I like Bishop Egan's first Pastoral Letter, in it he makes suggestions for the Year of Faith, good sensible things, well worth reading if you haven't done so yet.
In comparison I have been reading this Sunday's Gospel, it is the rich young man asking, "What must I do inherit eternal life?" The answer Jesus gives is to tell him to keep the commandments. He does, so he asks Jesus what more must he do, "Go sell everything, give the money to the poor, then come follow me," Jesus tells him.
Whenever I read that passage I feel a certain terror, it is not simply that I keep the commandments personally in a minimalist way but I like most priests of my generation, I encourage others to do the minimum too, we are all nervous of excess.
It is probably why we have so little to say to young people today. In the past excess was encouraged, there was a sense that were the body went the soul would follow, it was SAS, Special Forces, Commando spirituality
When it is healthy Christianity is a young people's movement.
So here are few suggestions for the Year of Faith that have appealed to the young in the past:-
- Seek to be more at home with the Cherubim and Seraphim than with men
- Go, find a spiritual Master abandon your life and live with him in the desert as his disciple
- Go and live in solitude in a cave or the cleft of the rock or find a pillar
- Find a deserted island preferably in sea lane with marauding Vikings around
- Wear sackcloth, go barefooted winter and summer
- Fast continuously - mitigate it only on feasts
- Spend your nights in prayer preferably, for the mortified and Celtic up to your neck in water
- Recite the whole of the Psalter every day
- First memorise the whole Bible, then most of the Fathers, sell the books wherein it says "sell everything"
- Use penitential instruments continually: the hairshirt, the salice, the heavy spike chain girdle, always wear a course rope noose around your neck, use the disciple frequently (warning: stop using any of these if you find you no longer disgusted by them)

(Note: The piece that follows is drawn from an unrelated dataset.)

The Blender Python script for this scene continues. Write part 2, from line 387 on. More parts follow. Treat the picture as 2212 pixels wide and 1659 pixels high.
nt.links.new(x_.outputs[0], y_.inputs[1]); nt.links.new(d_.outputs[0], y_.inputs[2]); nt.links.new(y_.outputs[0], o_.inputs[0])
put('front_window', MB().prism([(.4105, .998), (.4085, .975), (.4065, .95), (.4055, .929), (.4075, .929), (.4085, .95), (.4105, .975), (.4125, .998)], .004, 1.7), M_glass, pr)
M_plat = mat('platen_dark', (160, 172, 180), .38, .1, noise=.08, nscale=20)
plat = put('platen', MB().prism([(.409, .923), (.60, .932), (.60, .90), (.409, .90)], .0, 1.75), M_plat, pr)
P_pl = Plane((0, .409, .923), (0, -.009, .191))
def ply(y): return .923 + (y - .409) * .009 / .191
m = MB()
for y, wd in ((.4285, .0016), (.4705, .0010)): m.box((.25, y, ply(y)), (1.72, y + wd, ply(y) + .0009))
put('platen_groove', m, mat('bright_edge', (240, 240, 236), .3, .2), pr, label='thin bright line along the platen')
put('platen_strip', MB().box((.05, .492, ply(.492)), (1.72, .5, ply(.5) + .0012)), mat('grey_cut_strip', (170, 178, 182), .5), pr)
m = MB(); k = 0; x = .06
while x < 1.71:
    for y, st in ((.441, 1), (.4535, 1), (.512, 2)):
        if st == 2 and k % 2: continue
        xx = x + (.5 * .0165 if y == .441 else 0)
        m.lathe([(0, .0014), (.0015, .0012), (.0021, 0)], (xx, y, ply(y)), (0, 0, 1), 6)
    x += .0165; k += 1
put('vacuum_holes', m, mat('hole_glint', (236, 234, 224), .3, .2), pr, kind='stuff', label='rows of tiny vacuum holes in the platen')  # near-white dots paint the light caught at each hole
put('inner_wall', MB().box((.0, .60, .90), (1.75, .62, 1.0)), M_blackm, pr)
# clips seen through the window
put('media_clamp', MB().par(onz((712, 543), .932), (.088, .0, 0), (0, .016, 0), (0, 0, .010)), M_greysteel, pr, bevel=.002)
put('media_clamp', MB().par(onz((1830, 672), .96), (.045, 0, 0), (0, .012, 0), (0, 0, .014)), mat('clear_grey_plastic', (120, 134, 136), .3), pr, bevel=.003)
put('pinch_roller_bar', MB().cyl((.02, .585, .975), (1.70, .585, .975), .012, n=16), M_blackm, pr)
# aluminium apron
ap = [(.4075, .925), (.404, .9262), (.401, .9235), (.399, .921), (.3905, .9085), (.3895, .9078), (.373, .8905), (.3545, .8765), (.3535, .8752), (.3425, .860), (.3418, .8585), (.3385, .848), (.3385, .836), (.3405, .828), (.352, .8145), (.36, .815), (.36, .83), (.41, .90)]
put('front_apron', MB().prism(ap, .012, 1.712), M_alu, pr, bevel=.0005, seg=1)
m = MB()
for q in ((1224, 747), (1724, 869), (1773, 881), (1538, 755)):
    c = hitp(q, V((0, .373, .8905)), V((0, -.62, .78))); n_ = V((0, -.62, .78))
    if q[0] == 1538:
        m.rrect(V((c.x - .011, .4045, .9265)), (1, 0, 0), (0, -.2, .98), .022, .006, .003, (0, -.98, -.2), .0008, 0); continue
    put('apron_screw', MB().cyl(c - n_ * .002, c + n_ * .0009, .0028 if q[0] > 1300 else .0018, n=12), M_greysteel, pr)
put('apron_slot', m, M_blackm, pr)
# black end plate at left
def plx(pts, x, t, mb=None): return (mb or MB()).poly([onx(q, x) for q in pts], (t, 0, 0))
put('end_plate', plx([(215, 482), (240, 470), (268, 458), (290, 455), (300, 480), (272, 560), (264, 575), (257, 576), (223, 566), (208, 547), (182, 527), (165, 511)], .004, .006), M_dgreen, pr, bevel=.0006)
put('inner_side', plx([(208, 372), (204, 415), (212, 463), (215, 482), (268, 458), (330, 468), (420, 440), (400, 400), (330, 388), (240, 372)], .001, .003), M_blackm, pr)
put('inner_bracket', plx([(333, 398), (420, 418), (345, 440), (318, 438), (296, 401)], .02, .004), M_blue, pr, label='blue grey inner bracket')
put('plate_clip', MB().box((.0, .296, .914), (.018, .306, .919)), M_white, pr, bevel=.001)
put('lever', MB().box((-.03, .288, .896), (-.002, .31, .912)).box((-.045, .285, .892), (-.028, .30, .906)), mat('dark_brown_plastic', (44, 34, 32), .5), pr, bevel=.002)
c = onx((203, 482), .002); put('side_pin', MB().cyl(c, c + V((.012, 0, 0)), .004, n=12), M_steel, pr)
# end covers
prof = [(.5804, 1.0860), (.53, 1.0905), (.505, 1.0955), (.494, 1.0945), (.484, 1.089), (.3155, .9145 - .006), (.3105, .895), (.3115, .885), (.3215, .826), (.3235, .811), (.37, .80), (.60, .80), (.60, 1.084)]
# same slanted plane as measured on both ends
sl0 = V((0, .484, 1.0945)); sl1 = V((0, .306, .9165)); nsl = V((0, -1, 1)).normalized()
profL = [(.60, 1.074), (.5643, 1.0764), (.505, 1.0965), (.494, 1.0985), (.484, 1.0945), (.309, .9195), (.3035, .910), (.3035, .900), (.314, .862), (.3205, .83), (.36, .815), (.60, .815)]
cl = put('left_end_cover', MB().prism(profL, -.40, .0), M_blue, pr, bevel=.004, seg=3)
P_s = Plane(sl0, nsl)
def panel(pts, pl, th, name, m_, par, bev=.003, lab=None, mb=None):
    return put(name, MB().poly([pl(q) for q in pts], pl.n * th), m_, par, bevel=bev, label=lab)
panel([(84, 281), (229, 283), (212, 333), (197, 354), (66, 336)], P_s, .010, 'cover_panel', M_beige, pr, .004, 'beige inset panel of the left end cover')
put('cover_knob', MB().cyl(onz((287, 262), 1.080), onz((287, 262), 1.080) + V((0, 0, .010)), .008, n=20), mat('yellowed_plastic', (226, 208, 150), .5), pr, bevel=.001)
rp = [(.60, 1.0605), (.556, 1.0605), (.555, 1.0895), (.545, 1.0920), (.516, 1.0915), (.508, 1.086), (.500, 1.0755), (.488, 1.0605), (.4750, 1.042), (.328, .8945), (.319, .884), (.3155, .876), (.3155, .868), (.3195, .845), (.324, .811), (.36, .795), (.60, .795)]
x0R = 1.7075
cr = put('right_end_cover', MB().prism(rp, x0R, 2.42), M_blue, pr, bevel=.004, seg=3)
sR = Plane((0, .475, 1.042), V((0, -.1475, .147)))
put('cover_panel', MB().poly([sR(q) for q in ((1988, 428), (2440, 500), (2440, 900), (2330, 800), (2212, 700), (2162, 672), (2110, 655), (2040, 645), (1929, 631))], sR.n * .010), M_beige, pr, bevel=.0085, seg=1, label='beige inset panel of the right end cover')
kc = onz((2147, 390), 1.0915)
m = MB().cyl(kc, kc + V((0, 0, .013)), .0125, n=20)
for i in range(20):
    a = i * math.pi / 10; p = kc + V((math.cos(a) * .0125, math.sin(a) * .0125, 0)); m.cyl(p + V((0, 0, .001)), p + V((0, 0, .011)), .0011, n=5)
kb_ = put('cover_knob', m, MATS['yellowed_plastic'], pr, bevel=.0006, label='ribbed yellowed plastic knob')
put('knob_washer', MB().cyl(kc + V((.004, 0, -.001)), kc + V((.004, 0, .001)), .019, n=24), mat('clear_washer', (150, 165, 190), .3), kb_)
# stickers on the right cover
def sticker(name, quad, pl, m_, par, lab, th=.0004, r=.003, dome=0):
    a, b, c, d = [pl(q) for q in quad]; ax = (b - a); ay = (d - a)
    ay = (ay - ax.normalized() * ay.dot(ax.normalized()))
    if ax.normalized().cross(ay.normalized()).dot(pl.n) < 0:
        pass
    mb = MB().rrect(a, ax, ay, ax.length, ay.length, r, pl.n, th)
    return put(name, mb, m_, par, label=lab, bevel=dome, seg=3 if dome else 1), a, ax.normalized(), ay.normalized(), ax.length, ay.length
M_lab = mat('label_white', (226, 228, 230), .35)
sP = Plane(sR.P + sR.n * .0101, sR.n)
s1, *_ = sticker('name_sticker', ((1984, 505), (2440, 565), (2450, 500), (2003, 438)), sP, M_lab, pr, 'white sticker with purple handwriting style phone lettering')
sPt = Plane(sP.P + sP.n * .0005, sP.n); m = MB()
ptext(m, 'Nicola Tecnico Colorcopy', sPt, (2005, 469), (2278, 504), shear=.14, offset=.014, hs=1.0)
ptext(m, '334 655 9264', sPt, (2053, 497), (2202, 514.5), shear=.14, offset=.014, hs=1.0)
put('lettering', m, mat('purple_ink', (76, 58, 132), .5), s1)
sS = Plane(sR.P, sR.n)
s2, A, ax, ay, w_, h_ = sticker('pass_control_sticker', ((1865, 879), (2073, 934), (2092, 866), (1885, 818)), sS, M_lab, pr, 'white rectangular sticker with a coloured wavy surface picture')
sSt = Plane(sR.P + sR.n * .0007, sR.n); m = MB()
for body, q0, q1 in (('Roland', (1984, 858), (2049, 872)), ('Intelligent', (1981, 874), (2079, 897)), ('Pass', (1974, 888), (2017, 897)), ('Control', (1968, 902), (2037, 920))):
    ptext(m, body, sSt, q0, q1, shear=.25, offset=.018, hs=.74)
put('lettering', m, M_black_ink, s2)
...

- Go on long pilgrimages without any money or shelter and beg, preferably where your life will be at risk
- Preach the Gospel anywhere where you will be jeered at, abused and pelted with filth
- Preach the Gospel in places you are likely to be killed for it
- Give your life to care for the sick, especially lepers and plague victims
- Go and live where Christians are persecuted and carry a full sized Cross about with you always
- Make a habit of kneeling outside churches at night, preferably in the snow
Possible other alternatives are become a faithful monk or nun, if you haven't the stamina for that what about becoming a religious or priest, or be a good faithful husband or wife and parent but don't be a spiritual wuzz!
Avoid minimalism at all costs!
4 comments:
Father Ray,
If YOU go into a desert or cave or climb a pillar please take your laptop so that we can continue to read your blog.
Perhaps an Herculean task, such as the conversion of Clifford Longley.
[BBC Radio 4 Thought for the Day this a.m.]
Give your heart to God.
That is all He asks of us.
*
You can imagine the local council inspector: "you need planning permission for residential use of that pillar."